CHVRCHES SEEM designed for the internet age, right down to their eminently Googleable name. There's no album yet—they're currently mixing one for a September release—but with a few (marvelous) singles posted on various blogs and tastemaking sites, the Scottish trio is already in the throes of skyrocketing success.

"We got a hint when Neon Gold put our [first] song online last May," says Iain Cook. "The response was quite overwhelming, and every time that we put another tune out it seems to take us by surprise again. I hope it's not something that we get used to. We're just trying to keep our heads in the music and in the live performance, and trying to focus on being a band and doing the things we need to do on a daily basis."

Cook did time in the bands Aereogramme and the Unwinding Hours prior to forming Chvrches in 2011 with fellow synth player Martin Doherty and vocalist Lauren Mayberry. It's Mayberry's voice that immediately grabs you—in the bangin' "Lies," which is what you always wished Sleigh Bells sounded like, and in the astonishing, succulent "Recover," whose blatant, wide-open hooks are like staring straight into a synthesized, digital sun.
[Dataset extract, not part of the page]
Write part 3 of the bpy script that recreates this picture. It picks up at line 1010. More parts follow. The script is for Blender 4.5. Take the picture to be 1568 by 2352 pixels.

For Cook, Chvrches is an antidote to some of the limitations his past bands have posed. "Trying not to make too many stereotypes or judgments, but the alt-rock fans tend to be kind of guys stroking their beards with their girlfriends, you know?" he says, adding that they were taken aback to see fans dancing and singing along at their first US shows earlier this year. "It's quite difficult to channel Prince and Michael Jackson and Madonna and stuff into a guitar-rock band. There's a freedom in this band to explore these outlandish pop references that were kind of taboo in certain other contexts."

The immediacy of Chvrches' music is due to their mixing candy-sweet melodies with cutting, forceful synth tones. "It's something we're quite conscious of doing, because Lauren has, self-admittedly, quite a sweet tone to her voice. That gives us quite a lot of freedom to push the production and the timbres in a really harsh direction—just distorting things and putting them through compressors and trying to get things to be quite aggressive to counter the sweetness," Cook says. "I think there's a harmony there that comes together with those two elements."